A Symposium on American Grace: How Religion Divides and Unites Us

American-Grace2Over at The Immanent Frame, there is an interesting discussion on David Campbell and Robert Putnam's American Grace: How Religion Divides and Unites Us with a series of responses to the book by John Torpey, Molly Worthen, Jon Butler and David Hollinger. Hollinger:

Is bland beautiful? Almost never, most of us would say. But when it comes to religion in a diverse society, the answer may be yes.

This is the chief, if probably unintended implication of American Grace, which I take to be the most successfully argued, comprehensive sociological study of American religion in more than half a century. Robert Putnam and David Campbell harvest a generation of research and mature reflection about how religious affiliations of all kinds divide and unite Americans of different generations, regions, sexes, educational levels, and ethno-racial groups. Will Herberg’s endlessly discussed Protestant-Catholic-Jew, a book of 1955, was not remotely as methodologically self-conscious and as empirically grounded as is American Grace, but one must go back to Herberg to find so striking a single volume purporting to explain the religion of an author’s contemporary Americans. If this coming generation of scholars and journalists allow Putnam and Campbell to define the terms of conversation to the extent that our predecessors allowed Herberg to perform this role, we will be in fine shape.
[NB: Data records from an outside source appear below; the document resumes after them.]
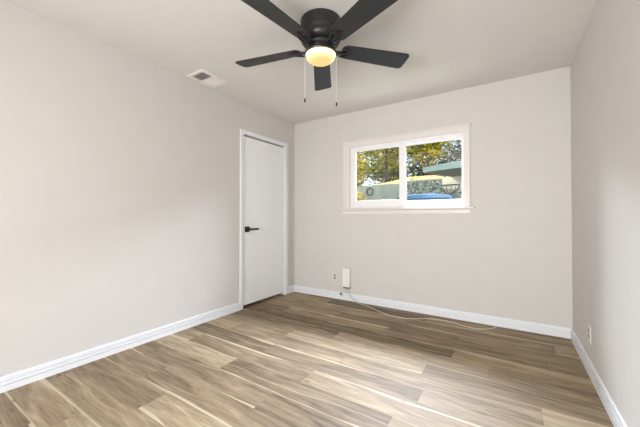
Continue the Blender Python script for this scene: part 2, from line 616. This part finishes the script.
slab = D('slab', B(XL - 0.037, XL - 0.001, DY0 + 0.0155, DY1 - 0.0155, 0.034, DZ - 0.022), M['door'], bevel=0.002)
for z in (0.298, 1.813):
    bm = tube(bmesh.new(), [(XL + 0.006, 3.213, z - 0.045), (XL + 0.006, 3.213, z + 0.045)], 0.0065, 10)
    for zz in (-0.048, 0.048):
        tube(bm, [(XL + 0.006, 3.213, z + zz - 0.003), (XL + 0.006, 3.213, z + zz + 0.003)], 0.0045, 10)
    D('hinge', bm, M['trim'], smooth=True)
hd = bmesh.new()
box(hd, XL - 0.001, XL + 0.010, 2.487, 2.553, 0.902, 0.968)
hd = D('handle', hd, M['black'], bevel=0.002)
bm = tube(bmesh.new(), [(XL + 0.008, 2.52, 0.935), (XL + 0.052, 2.52, 0.935)], 0.0125, 20)
box(bm, XL + 0.040, XL + 0.055, 2.505, 2.664, 0.924, 0.946)
lv = D('lever', bm, M['black'], hd, bevel=0.0015)
D('strike_plate', B(XL + 0.0035, XL + 0.0052, DY0 + 0.001, DY0 + 0.011, 0.90, 0.97), M['steel'])

# ------------------------------------------------------------------ window
wd = thing('window_1', (-1.08, YB, WZ0), 'white two pane sliding window in the back wall', 'window', kind='structure')
def Wd(name, bm, m, parent=None, **k):
    for v in bm.verts:
        v.co -= Vector((-1.08, YB, WZ0))
    return obj(name, bm, m, parent or wd, **k)
def frame(bm, x0, x1, z0, z1, y0, y1, l, r, b, t):
    box(bm, x0, x0 + l, y0, y1, z0, z1)
    box(bm, x1 - r, x1, y0, y1, z0, z1)
    box(bm, x0 + l, x1 - r, y0, y1, z0, z0 + b)
    box(bm, x0 + l, x1 - r, y0, y1, z1 - t, z1)
    return bm
bm = bmesh.new()   # flat casing with a raised inner bead
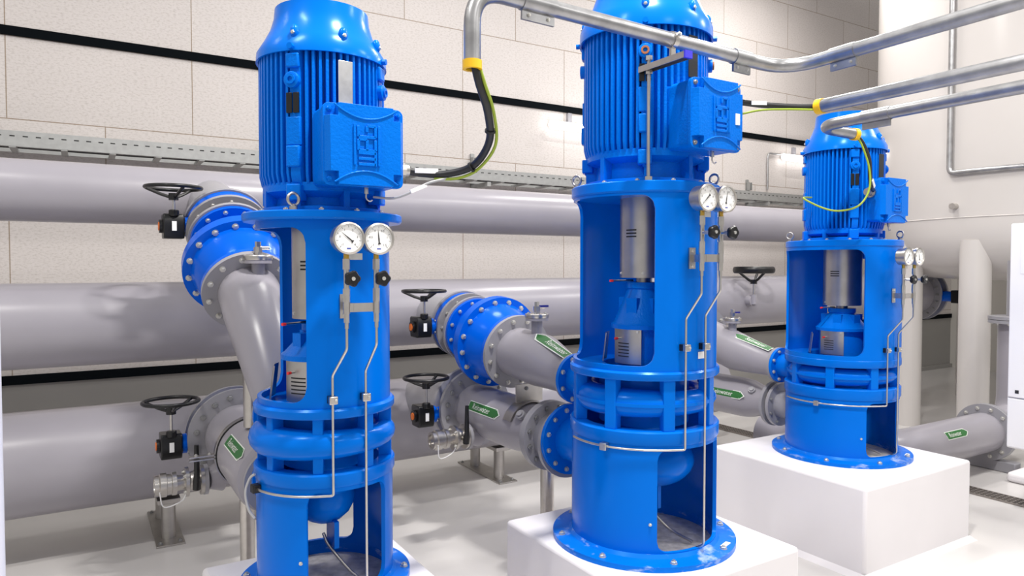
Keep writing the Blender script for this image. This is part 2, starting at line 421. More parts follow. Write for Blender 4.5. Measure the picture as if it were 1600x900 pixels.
def emblem(mb, M, h):
    """raised block logo, letters turned to read upwards; M: local x right, y up, z out"""
    def bar(x0, y0, x1, y1): mb.box(((x0+x1)/2, (y0+y1)/2, .0035), (abs(x1-x0), abs(y1-y0), .007), M)
    w = h*.62; x0, x1 = -w/2, w/2; t = h*.06
    for x in (x0, x1): bar(x-t/2, -h/2, x+t/2, h/2)
    l, r = x0+h*.09, x1-h*.09; lw = h*.075; u = h/3
    def hb(y, a=l, b=r): bar(a, y-lw/2, b, y+lw/2)
    def vb(x, ya, yb): bar(x-lw/2, ya, x+lw/2, yb)
    y = -h/2+h*.03; H = u-h*.06
    hb(y); hb(y+H*.5); hb(y+H); vb(r, y-lw/2, y+H+lw/2)
    y = -h/2+u+h*.03
    vb(r, y, y+H); vb(l, y, y+H); hb(y); vb((l+r)/2, y, y+H); hb(y+H, l, (l+r)/2)
    y = -h/2+2*u+h*.03
    vb(r, y, y+H); vb(l, y, y+H); hb(y); hb(y+H, (l+r)/2, r); vb((l+r)/2, y+H*.45, y+H)

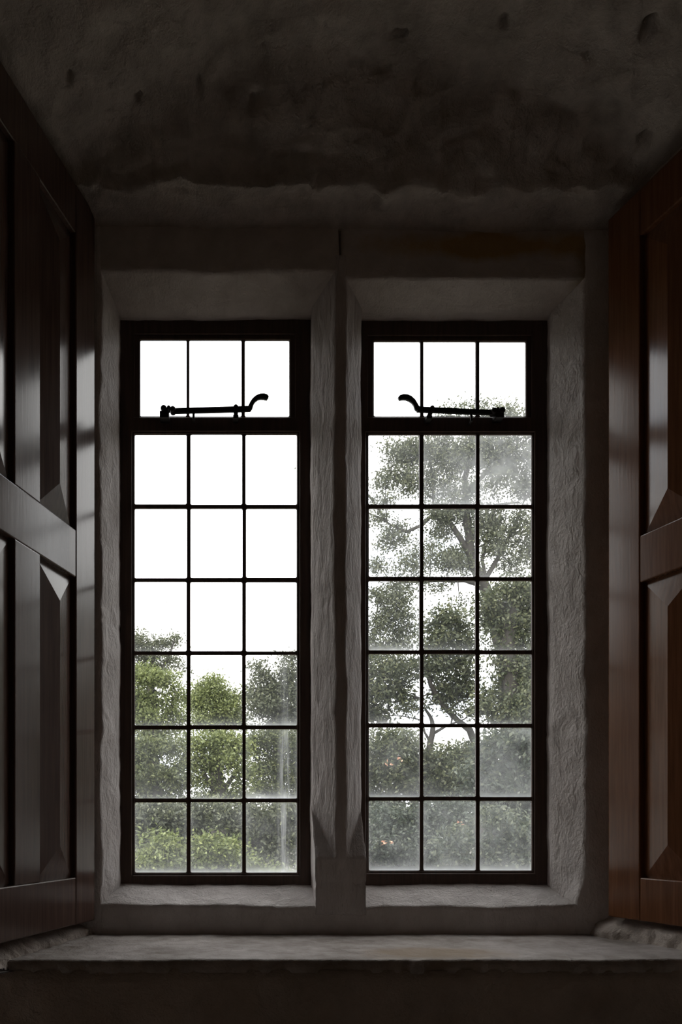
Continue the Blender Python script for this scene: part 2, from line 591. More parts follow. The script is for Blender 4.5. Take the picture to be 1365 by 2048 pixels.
def jamb(name, pts, label, salt, sgn):
    bm = bmesh.new()
    secs = []
    for z in frange(1.215, 3.05, 0.011):
        sec = []
        for i, (x, y) in enumerate(pts):
            if i == 1:
                x = x + chip(z, salt, 0.006)
            if i in (1, 2):
                j = math.exp(-((z - (1.746 if sgn > 0 else 2.026)) / 0.006) ** 2)
                x += sgn * 0.004 * j
            if sgn > 0 and i == 1 and z < 1.36:
                x -= 0.020 * min(1.0, (1.36 - z) / 0.05)
            sec.append(Vector((x, y, z)))
        secs.append(sec)
    loft(bm, secs, seg=0.012, amp=0.0045, fine=(0, 1, 2, 3))
    return bm_done(bm, name, M_STONE, smooth=True, kind='structure', label=label)


jamb('trim_2', [(-0.80, 0.0), (-0.616, 0.0), (-0.582, 0.078), (-0.576, 0.145), (-0.62, 0.24), (-0.80, 0.24)],
     'rough whitewashed stone jamb beside the left window', 3.3, -1)
jamb('trim_3', [(0.80, 0.0), (0.628, 0.0), (0.5735, 0.078), (0.5665, 0.145), (0.61, 0.24), (0.80, 0.24)],
     'rough whitewashed stone jamb beside the right window', 5.9, 1)

def lintel(name, xa, xb, zlow, zopen, label, salt):
    bm = bmesh.new()
    secs = []
    for x in frange(xa, xb, 0.011):
        ch = chip(x, salt, 0.003)
        prof = [(0.001, 3.06), (0.001, zlow + ch), (0.078, zopen + 0.008), (0.10, zopen), (0.145, zopen), (0.24, zopen + 0.08), (0.24, 3.06)]
        secs.append([Vector((x, y, z)) for y, z in prof])
    loft(bm, secs, seg=0.012, amp=0.0038, fine=(0, 1, 2))
    return bm_done(bm, name, M_LINTEL, smooth=True, kind='structure', label=label)


lintel('trim_4', -0.80, -0.0045, 2.924, 2.862, 'whitewashed stone lintel over the left window', 2.2)
lintel('trim_5', 0.0035, 0.80, 2.906, 2.860, 'whitewashed stone lintel over the right window with orange stain', 6.1)

# sloping stone sills of the two lights (one stone)
bm = bmesh.new()
secs = []
for x in frange(-0.80, 0.80, 0.010):
    ch = chip(x, 4.6, 0.0045)
    prof = [(0.002, 1.18), (0.002, 1.2915 + ch), (0.10, 1.340), (0.145, 1.342), (0.24, 1.29), (0.24, 1.18)]
    secs.append([Vector((x, y, z)) for y, z in prof])
loft(bm, secs, seg=0.011, amp=0.0042, fine=(0, 1, 2))
bm_done(bm, 'trim_6', M_STONE, smooth=True, kind='structure',
        label='whitewashed stone sill sloping in under both windows')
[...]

Why does this book prompt the suspicion that bland may be beautiful? Because Putnam and Campbell argue that the decline of intense, sectarian devotion to any particular faith enables religious believers to be more tolerant and appreciative of ideas and practices different from their own. Putnam and Campbell’s central, data-driven theme is the fluidity of American religion. Americans move in and out of religious affiliations with dizzying frequency. While in other societies religious identity is more often perceived “as a fixed characteristic,” they explain, in the United States “it seems perfectly natural” to refer to one’s religion as a mere “preference.”